Modern Elevation

Home 1Local architect Jared Pineda brings a Homewood house into the 21st century.

Written by Lindsey Osborne 

Photography by Edward Badham

From Jared Pineda’s Homewood living room, you can see the cars pass by on Oxmoor Road, and, on Sunday mornings, the hundreds of people who come to worship at Trinity United Methodist Church across the street. It’s a good vantage point—perched on the top of a small hill—and the front of the house is nearly all windows. Pineda even walled in the old porch, so there’s a sitting area in the front of the room that allows for maximum people watching.

For Pineda, this modern home is a true labor of love. He bought it shortly after moving to Birmingham from Nashville in 2010. Pineda, an architect, was looking for a way to make his first stamp on Birmingham and offer tangible examples of his work. Built in 1956, the house, a foreclosure, was a great deal that he found through an auction. It once belonged to Trinity, who used it as a home for visiting pastors, but Pineda isn’t sure who lived in it before him—all he knows is that it was a mess.

He started immediately, first fixing up a room for him and his now 8-year-old son. He says that initially, the home, which was completely unkempt, was almost unlivable—Pineda’s mother wouldn’t even go in the first time he brought her over because it smelled so terrible.

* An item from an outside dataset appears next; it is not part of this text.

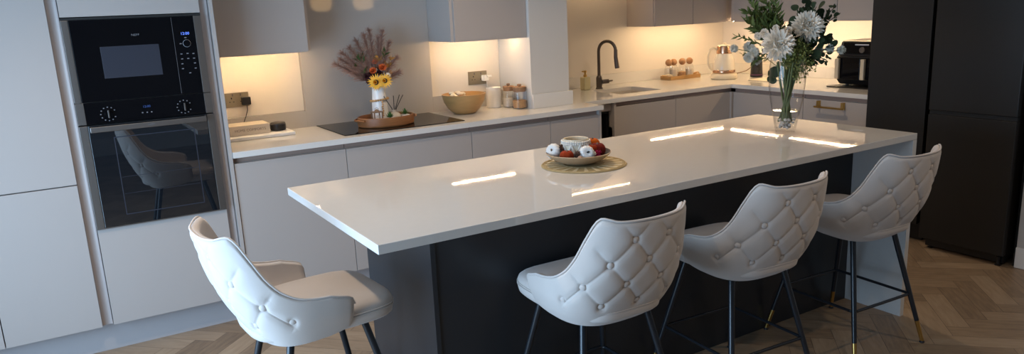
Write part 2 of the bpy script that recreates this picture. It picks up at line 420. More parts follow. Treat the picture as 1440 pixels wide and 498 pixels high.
# oven
t = thing('oven', 'black single oven with steel side trims and a glass door, under the microwave', 'oven', (-.35, 2.2, .627))
MB().box(-.62, -.08, 1.99, 2.5, .64, 1.2).build('body', M['black'], t)
MB().box(-.6395, -.0605, 1.964, 1.984, 1.119, 1.2165, .002).build('control_panel', M['gloss'], t)
for x0, x1 in ((-.6395, -.606), (-.0945, -.0605)):
    MB().box(x0, x1, 1.9615, 1.9642, 1.119, 1.2165, .001).build('panel_trim', M['steel'], t)
d = MB().box(-.604, -.0945, 1.958, 1.982, .630, 1.113, .003).build('door', M['ovenglass'], t)
for x0, x1 in ((-.6395, -.605), (-.0935, -.0605)):
    MB().box(x0, x1, 1.956, 1.984, .628, 1.114, .002).build('door_trim', M['steel'], d)
MB().box(-.6395, -.0605, 1.9555, 1.984, .6275, .632, .001).build('lower_trim', M['steel'], d)
hb = MB().box(-.598, -.101, 1.925, 1.937, 1.083, 1.109, .004)
for x in (-.575, -.135): hb.box(x, x+.012, 1.936, 1.959, 1.089, 1.103, .002)
hb.build('handle', M['steel'], d)
# inner frame outline behind the glass
fr = MB()
for x0, x1, z0, z1 in ((-.508, -.504, .68, 1.052), (-.162, -.158, .68, 1.052), (-.504, -.162, 1.048, 1.052), (-.504, -.162, .68, .684), (-.50, -.166, .86, .8615), (-.50, -.166, .78, .7815)):
    fr.box(x0, x1, 1.9572, 1.9585, z0, z1)
fr.build('inner_frame', M['mwscreen'], d)
text_mesh('NEFF', .011, M['dimprint'], 'brand_lettering', d, (-.345, 1.924, 1.096), sx=1.2)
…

But slowly—it took him more than three years to finish completely—he worked to restore and elevate most every inch of the house.

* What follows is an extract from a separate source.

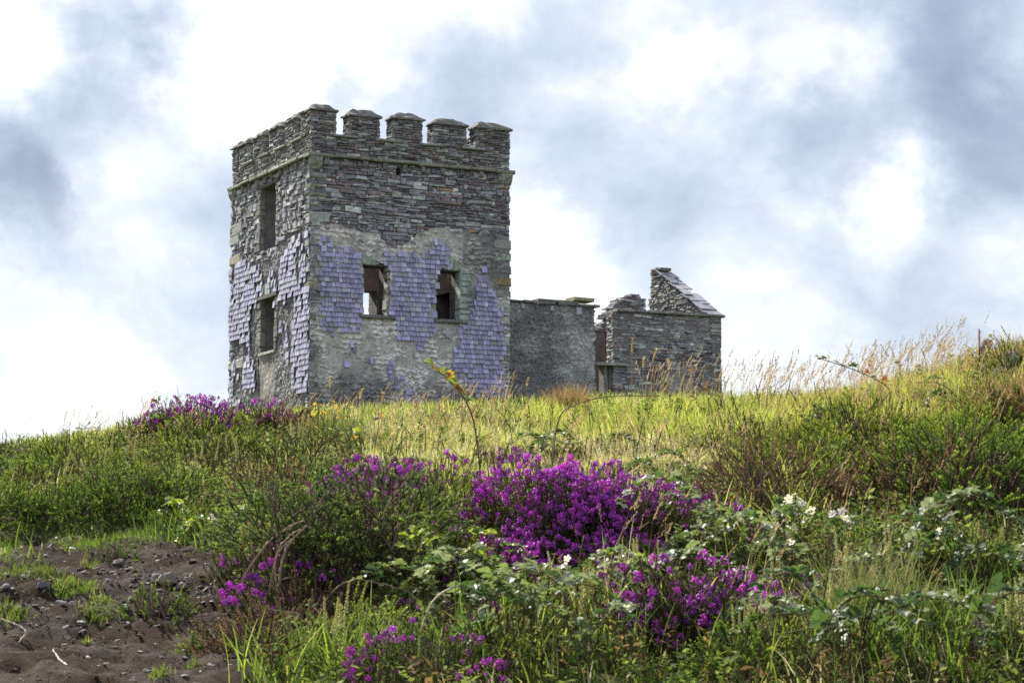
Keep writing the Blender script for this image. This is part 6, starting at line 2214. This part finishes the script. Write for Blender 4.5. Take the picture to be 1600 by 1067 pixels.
rock('stone', 25, 1000, 0.014, 4, (0.3, 0.27, 0.26), 'small chip by the pale stick at the left edge')
rock('stone', 310, 1052, 0.014, 3, (0.42, 0.38, 0.36), 'pale chip at the bottom of the soil bank')
rock('white_rock', 245, 910, 0.030, 2, (0.27, 0.24, 0.22), 'pale angular rock half buried in the soil bank, left piece', 0.4)
rock('white_rock', 262, 918, 0.038, 2, (0.24, 0.21, 0.195), 'larger pale rock with brown hollow in the soil bank', 0.4)
rock('white_rock', 283, 922, 0.026, 5, (0.2, 0.17, 0.16), 'pale rock at the right of the half buried group', 0.4)
for i, (px, py, Y, s, txt) in enumerate(((1588, 572, 11.0, 0.10, 'large dark rock under the gorse at the right edge'), (1562, 585, 11.0, 0.06, 'grey rock left of the large dark one'), (1600, 605, 10.8, 0.08, 'dark rock at the right edge below the large one'), (1575, 560, 11.2, 0.05, 'small rock behind the leaning stick'), (1575, 600, 10.8, 0.05, 'grey rock low among the right edge rocks'))):
    rock('rock', px, py, s, i, (0.12, 0.115, 0.12), txt, 0.3, Y, None, 'rock')
rock('stone', 587, 655, 0.020, 5, (0.34, 0.34, 0.33), 'pale stone before the low dark hole in the tower', 0.3, 12.2)

g = Geo()
P, px, py = candidates(400000, y0=5.0, y1=9.6)
m = dirt_mask(P[:, 0], P[:, 1], P[:, 2])
f = fbm(P[:, 0] * 5, P[:, 1] * 5, 505, 3)
m &= (rv.random(len(P)) < np.clip((f - 0.35) * 2.2, 0.06, 1) * np.where(py < 960, 0.75, 0.22))
P = P[m][:12000]
k = len(P)
big = rv.random(k) < 0.16
sz = rv.uniform(0.0022, 0.006, k) * (1 + 1.9 * big)
idx = rv.integers(0, 4, k)
R = rand_rot(rv.uniform(0, 6.28, k), rv.normal(0, 0.3, k), rv.uniform(0, 6.28, k)) * sz[:, None, None]
cols = palette(k, [(0.045, 0.034, 0.028), (0.09, 0.072, 0.065), (0.17, 0.15, 0.14), (0.34, 0.31, 0.30)], [3.5, 3, 3, 1.4])
cols[big] = palette(int(big.sum()), [(0.14, 0.125, 0.12), (0.26, 0.24, 0.235), (0.38, 0.36, 0.35)], [1, 1, 0.6])
for q in range(4):
    mm = np.where(big, 1 + 2 * (idx % 2), idx) == q
    g.inst(PEB[q], R[mm], P[mm] + np.array([0, 0, 0.001]), cols[mm])
tag(g.obj('gravel', M_ROCK), kind='stuff', label='slate gravel and soil crumbs on the bare bank')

Home 2The home’s living area is remarkably open, a gift Pineda gave the home. Before, walls separated the kitchen and living room; now, the only divider is a fireplace, separating a sitting area and a more laid-back living area. Vertical beams create a visual division between the kitchen and the living areas at large, but all remains open, with communication able to freely flow between the three.

The kitchen, previously a scene straight from the 1950s, boasts oak and birch wooden countertops (that Pineda and a friend built themselves), metal cupboards, and slate grey tile. Tucked under the other side of the large kitchen countertop are sleek black barstools, making the kitchen an eat-in space and further connecting it to the living areas. Another table, for more formal meals, sits just off the side of the kitchen. Throughout the kitchen—and the rest of the home—are accents that nod to the house’s overall modern aesthetic in tones of white, silver, and grey (all of the floors are some shade of grey in varied materials.) Pineda has been careful to hold out for things that truly matched his style, like an army green cowhide rug, and has gathered pieces over the years from his travels to round out the home.

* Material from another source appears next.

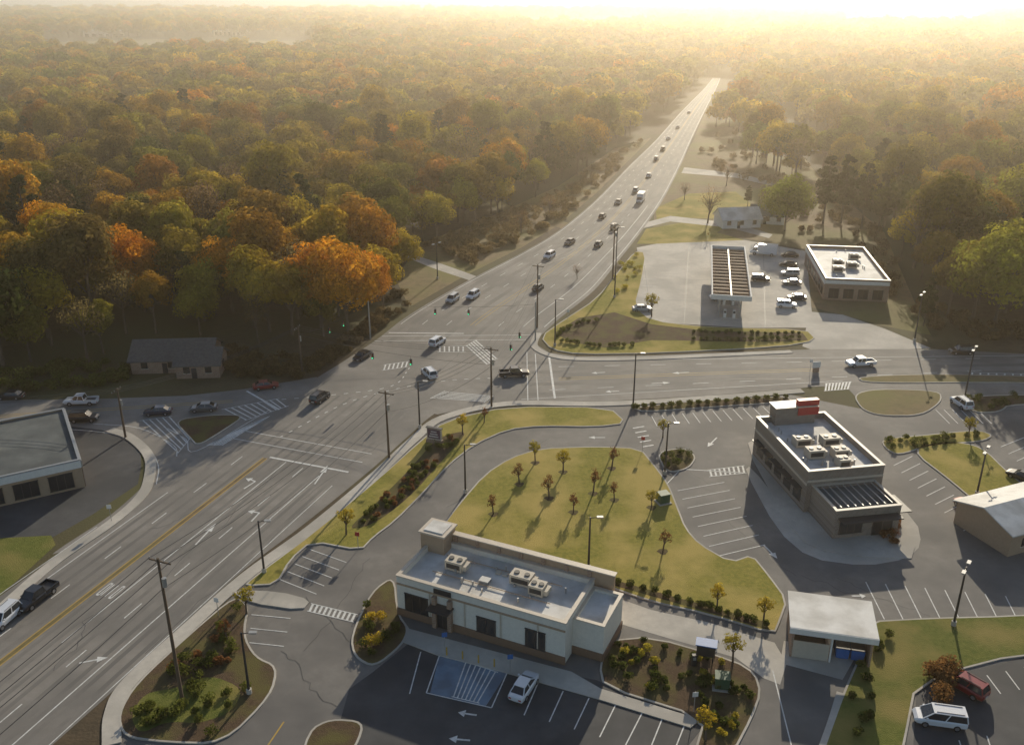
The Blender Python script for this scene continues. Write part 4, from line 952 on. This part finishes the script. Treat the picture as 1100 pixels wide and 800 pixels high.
for k in range(4):
    q=P(480+k*17,704+k*4.2); e=empty('bollard',(q.x,q.y,0.13),0); cyl('post',(0,0,0),(0,0,1.0),.09,.09,M['yellow_paint'],e,8); cyl('dome',(0,0,1.0),(0,0,1.06),.09,.03,M['yellow_paint'],e,8)

# ------------------------------------------------------------------ haze: thin over the junction, denser over the woodland beyond
def haze(name, dens, c, s):
    m = bpy.data.materials.new(name); m.use_nodes=True; nt=m.node_tree; nt.nodes.remove(nt.nodes['Principled BSDF'])
    vs = nt.nodes.new('ShaderNodeVolumeScatter'); vs.inputs['Density'].default_value=dens; vs.inputs['Anisotropy'].default_value=0.62; vs.inputs['Color'].default_value=(1.0,0.85,0.66,1)
    nt.links.new(vs.outputs[0], nt.nodes['Material Output'].inputs['Volume'])
    box(name, c, s, m)
haze('haze', 0.00022, (0,-90,38), (9000,619,84))
haze('distant_haze', 0.00066, (0,3910,38), (9000,7380,84))

# ------------------------------------------------------------------ light, sky, camera
AZ, EL = math.radians(17), math.radians(18.5)
sd = Vector((math.sin(AZ)*math.cos(EL), math.cos(AZ)*math.cos(EL), math.sin(EL)))
sun = bpy.data.lights.new('sun','SUN'); sun.energy=5.0; sun.angle=math.radians(0.5); sun.color=(1.0,0.87,0.66)
so = link(bpy.data.objects.new('sun',sun)); so.rotation_euler = sd.to_track_quat('Z','Y').to_euler(); so.location=(200,400,300)
w = bpy.data.worlds.new('World'); scene.world=w; w.use_nodes=True; nt=w.node_tree
sky = nt.nodes.new('ShaderNodeTexSky'); sky.sky_type='NISHITA'; sky.sun_disc=False; sky.sun_elevation=EL; sky.sun_rotation=AZ
sky.air_density=1.0; sky.dust_density=1.0; sky.ozone_density=1.0
bg = nt.nodes['Background']; bg.inputs['Strength'].default_value=0.10
nt.links.new(sky.outputs[0], bg.inputs[0])
cam = bpy.data.cameras.new('camera'); co = link(bpy.data.objects.new('camera',cam)); co.location=(0,0,H); co.rotation_euler=(math.pi/2-PITCH,0,0)
cam.sensor_width=36; cam.lens=36*FPX/1100; cam.clip_start=1; cam.clip_end=20000
scene.camera=co
scene.view_settings.view_transform='Standard'; scene.view_settings.look='None'; scene.view_settings.exposure=0; scene.view_settings.gamma=1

The rest of the home follows in the kitchen’s sleek, modern suit. Pineda says he’s been told that the bathrooms are like “something at the W Hotel,” but he means that in a good way. Fresh, white walls pair well with dark grey accents and silver bathroom fixtures, including a rainfall showerhead and a pebbled shower floor in the master bath. Pineda uses one bedroom for his office, where he does freelance work as an architect. Another boasts bunk beds and a magnifying glass for his son. The master, too, is bright and airy. Pineda opted out of closets for the rooms to maximize space and instead hangs their clothes on rods, which works—it almost adds to the design and is motivation to keep his wardrobe in top condition, Pineda says.

Home 3Besides the electrical and plumbing, Pineda installed every update on the house himself, which he says helped him remain inside a tight budget while allowing for the upscale finish that he wanted. “I would say I did 95 percent of it myself,” he says. “I had to learn how to do things like drywall and tile. I did most of the work on the weekends, working as much as I could.” Pineda says the house reminds him a bit of a Californian home, which makes sense—his architectural foundation was laid in Los Angeles, at the University of Southern California. He spent two and a half years of the five-year architecture program there, before transferring to Auburn to be closer to his family (he is originally from Fort Payne, Alabama) and graduating in 2005. The connection is most noticeable in the way Pineda has installed the bank of sliding doors and windows along the front of the house—he says they all open all the way, truly establishing an open-air, no-walls feel.

Pineda has placed the house on the market on account of his upcoming marriage, but says that there’s no way he could have known how much he would fall for it and the city of Homewood. He is glad to leave this house as one of his marks on our city. “Modern residential homes are my passion, and there aren’t very many in Birmingham,” he says. “There aren’t many homes built this way in Birmingham, just renovated. All in all, I love how it turned out.”